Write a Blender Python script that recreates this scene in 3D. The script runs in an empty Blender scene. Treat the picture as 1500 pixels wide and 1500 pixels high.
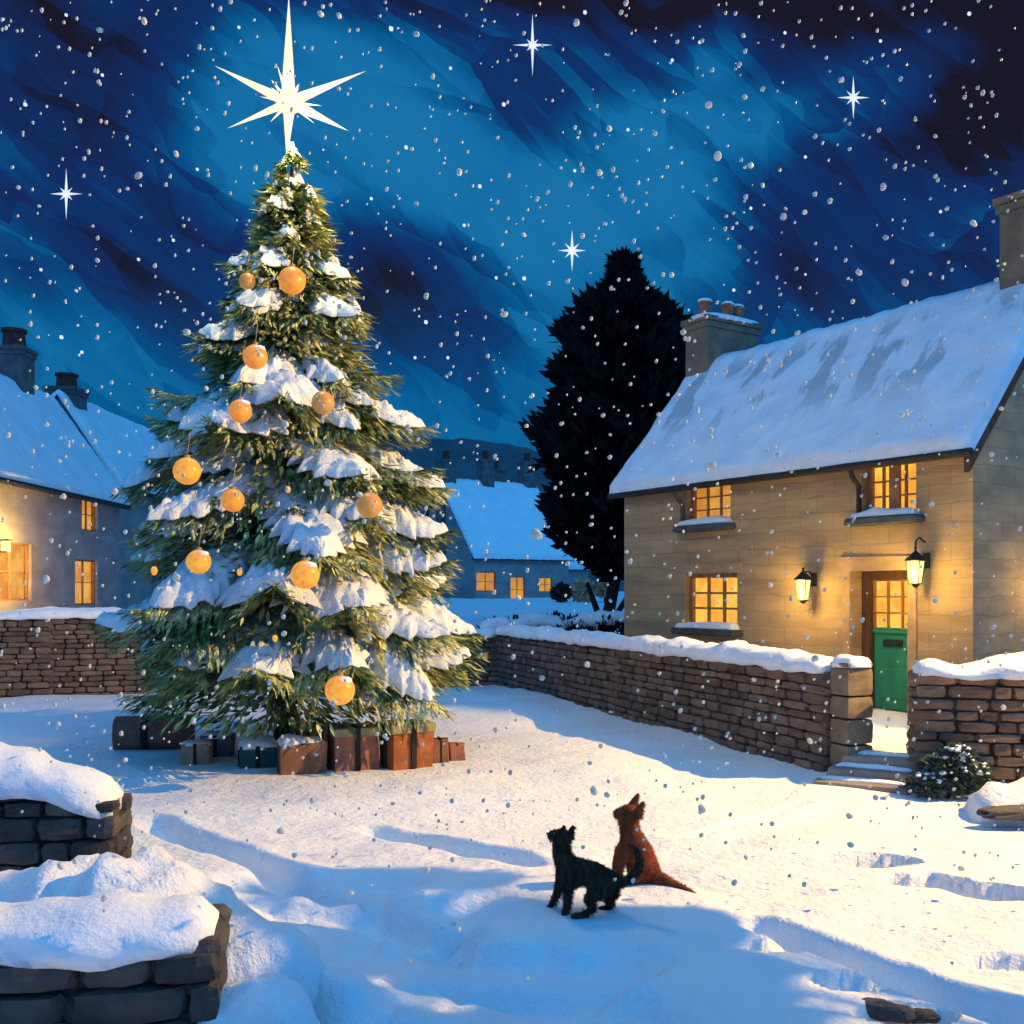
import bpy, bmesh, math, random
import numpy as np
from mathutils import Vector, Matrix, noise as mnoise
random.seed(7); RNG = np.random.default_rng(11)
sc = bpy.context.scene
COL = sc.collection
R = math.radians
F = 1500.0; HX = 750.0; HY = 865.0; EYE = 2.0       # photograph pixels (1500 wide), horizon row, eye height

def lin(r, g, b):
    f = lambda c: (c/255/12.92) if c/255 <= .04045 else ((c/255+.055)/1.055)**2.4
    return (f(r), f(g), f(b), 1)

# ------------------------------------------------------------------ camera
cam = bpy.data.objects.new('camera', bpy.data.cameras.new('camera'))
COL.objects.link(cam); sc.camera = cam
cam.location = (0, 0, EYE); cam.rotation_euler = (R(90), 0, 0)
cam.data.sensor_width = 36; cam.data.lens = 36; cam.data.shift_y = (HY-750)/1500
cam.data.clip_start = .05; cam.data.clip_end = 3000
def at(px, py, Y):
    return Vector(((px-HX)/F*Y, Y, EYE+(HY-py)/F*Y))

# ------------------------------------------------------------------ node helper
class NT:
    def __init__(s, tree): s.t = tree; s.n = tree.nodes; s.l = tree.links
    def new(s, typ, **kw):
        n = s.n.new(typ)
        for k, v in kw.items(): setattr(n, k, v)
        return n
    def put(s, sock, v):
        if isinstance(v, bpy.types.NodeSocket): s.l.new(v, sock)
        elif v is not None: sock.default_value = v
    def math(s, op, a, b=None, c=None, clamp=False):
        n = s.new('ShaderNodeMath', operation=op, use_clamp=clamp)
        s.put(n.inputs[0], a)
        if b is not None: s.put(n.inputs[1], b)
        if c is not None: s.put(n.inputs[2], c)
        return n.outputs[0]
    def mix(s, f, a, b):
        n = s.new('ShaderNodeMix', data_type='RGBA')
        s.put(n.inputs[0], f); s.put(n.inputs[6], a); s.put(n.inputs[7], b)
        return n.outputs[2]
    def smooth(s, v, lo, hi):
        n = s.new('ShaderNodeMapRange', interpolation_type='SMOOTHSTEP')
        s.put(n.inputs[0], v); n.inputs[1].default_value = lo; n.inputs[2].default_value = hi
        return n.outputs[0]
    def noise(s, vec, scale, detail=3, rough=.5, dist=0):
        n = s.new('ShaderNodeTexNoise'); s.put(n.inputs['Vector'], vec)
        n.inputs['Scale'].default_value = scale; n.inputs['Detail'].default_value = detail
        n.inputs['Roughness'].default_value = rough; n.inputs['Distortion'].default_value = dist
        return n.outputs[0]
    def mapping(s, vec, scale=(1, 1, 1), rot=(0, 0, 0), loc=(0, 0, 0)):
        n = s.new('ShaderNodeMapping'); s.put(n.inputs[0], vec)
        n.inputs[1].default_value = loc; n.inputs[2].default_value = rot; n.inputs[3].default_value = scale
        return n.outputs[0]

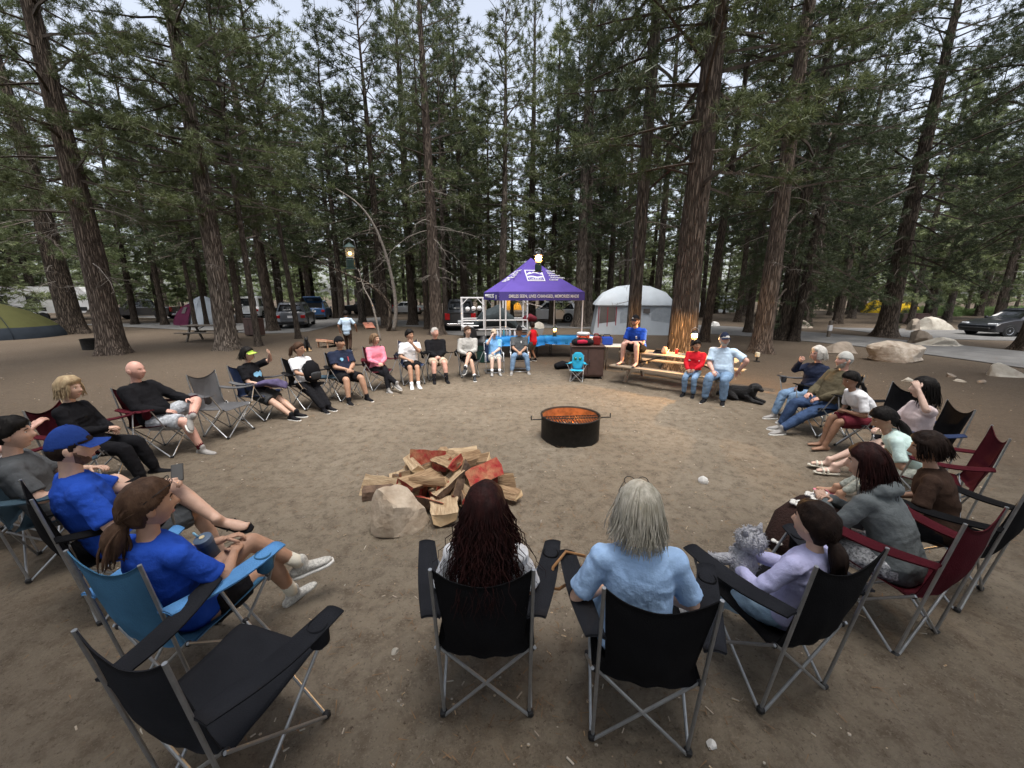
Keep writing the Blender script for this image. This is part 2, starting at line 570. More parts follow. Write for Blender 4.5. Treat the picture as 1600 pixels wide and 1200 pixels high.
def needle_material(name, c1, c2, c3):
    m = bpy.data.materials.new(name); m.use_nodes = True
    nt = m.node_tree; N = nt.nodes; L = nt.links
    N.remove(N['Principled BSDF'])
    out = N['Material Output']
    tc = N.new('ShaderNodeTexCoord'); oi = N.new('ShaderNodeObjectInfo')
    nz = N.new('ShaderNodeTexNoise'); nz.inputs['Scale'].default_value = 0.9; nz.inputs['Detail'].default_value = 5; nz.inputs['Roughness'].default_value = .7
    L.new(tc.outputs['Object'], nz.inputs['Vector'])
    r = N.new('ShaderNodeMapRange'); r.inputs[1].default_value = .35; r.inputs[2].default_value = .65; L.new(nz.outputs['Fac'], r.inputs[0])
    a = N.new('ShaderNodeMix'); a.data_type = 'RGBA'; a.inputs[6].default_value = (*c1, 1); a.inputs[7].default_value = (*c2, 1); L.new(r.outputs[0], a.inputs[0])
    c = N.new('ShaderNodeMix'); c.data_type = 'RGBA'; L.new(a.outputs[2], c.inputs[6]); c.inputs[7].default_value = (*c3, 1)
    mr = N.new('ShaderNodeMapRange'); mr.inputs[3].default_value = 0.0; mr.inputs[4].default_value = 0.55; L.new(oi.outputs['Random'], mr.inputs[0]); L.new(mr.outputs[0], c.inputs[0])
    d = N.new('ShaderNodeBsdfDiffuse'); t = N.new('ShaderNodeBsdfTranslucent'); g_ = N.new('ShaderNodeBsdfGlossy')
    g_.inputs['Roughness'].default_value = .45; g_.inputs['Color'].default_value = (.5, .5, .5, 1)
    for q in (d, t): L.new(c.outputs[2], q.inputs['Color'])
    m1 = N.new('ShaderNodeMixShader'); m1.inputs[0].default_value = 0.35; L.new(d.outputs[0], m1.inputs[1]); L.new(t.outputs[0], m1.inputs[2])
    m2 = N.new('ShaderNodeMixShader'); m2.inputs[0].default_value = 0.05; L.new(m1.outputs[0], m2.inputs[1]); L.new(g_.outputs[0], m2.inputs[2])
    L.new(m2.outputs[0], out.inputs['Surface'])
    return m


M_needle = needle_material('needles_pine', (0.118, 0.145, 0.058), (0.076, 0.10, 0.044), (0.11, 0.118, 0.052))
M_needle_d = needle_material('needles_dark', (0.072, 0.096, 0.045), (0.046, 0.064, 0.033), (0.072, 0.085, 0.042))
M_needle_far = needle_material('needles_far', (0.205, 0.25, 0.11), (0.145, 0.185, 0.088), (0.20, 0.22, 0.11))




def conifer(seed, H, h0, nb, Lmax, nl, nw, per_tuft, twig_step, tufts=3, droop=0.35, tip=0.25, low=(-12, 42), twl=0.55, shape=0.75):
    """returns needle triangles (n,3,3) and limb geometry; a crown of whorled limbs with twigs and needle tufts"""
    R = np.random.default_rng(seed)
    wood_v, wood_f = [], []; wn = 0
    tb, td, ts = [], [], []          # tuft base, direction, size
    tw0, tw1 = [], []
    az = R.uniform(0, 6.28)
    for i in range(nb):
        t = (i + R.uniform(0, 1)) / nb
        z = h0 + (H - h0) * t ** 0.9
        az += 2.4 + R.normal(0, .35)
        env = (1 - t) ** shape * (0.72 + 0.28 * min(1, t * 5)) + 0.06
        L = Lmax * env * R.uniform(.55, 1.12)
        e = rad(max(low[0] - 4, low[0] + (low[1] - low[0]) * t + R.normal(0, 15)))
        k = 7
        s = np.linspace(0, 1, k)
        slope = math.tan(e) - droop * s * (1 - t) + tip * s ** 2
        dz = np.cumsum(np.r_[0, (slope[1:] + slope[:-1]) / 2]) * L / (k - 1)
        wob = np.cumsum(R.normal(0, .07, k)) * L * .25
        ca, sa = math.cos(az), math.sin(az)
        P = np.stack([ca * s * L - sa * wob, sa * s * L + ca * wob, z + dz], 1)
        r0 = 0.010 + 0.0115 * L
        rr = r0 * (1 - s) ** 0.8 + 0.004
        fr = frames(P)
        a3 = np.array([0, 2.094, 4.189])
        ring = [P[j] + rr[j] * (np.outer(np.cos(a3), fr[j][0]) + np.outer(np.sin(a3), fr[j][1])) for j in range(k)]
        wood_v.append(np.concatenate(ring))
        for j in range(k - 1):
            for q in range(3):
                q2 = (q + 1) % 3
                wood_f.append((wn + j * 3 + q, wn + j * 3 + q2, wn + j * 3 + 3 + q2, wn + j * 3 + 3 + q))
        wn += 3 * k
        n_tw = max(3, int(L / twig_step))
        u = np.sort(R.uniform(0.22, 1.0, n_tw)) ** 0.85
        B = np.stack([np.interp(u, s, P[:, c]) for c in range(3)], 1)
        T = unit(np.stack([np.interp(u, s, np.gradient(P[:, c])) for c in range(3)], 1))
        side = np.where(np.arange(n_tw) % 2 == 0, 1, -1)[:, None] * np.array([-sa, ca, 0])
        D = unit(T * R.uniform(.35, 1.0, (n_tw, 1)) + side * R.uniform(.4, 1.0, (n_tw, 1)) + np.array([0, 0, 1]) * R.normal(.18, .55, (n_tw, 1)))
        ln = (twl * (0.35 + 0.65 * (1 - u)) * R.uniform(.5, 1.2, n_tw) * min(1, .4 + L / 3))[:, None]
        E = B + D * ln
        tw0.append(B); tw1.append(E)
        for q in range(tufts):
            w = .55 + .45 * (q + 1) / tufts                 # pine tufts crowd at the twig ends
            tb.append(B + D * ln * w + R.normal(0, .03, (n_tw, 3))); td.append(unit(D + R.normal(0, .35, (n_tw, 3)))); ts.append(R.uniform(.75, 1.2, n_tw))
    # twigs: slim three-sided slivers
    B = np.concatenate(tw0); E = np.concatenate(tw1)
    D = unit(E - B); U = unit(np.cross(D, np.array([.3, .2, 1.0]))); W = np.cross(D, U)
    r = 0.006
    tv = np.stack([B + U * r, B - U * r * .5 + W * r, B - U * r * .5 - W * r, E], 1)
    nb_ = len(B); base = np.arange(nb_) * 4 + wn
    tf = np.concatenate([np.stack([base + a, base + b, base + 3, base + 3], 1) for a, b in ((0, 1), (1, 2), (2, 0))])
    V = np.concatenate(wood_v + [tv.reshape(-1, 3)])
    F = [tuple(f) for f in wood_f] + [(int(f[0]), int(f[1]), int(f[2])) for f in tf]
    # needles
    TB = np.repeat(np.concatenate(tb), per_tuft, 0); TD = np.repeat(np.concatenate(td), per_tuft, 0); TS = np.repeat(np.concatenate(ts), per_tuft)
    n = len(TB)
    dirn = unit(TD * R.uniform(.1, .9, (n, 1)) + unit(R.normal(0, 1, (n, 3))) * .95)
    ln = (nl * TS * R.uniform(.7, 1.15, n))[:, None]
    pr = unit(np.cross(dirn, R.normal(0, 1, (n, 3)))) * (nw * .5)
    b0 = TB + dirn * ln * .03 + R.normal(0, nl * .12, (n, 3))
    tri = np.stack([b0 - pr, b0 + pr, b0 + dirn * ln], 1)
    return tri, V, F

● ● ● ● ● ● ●

*Task objective:* Copy, word for word, the entries above from the first line to the line that holds "return (f(r), f(g), f(b), 1)". Drop the pictures.

*Result for this task:*
Write a Blender Python script that recreates this scene in 3D. The script runs in an empty Blender scene. Treat the picture as 1500 pixels wide and 1500 pixels high.
import bpy, bmesh, math, random
import numpy as np
from mathutils import Vector, Matrix, noise as mnoise
random.seed(7); RNG = np.random.default_rng(11)
sc = bpy.context.scene
COL = sc.collection
R = math.radians
F = 1500.0; HX = 750.0; HY = 865.0; EYE = 2.0       # photograph pixels (1500 wide), horizon row, eye height

def lin(r, g, b):
    f = lambda c: (c/255/12.92) if c/255 <= .04045 else ((c/255+.055)/1.055)**2.4
    return (f(r), f(g), f(b), 1)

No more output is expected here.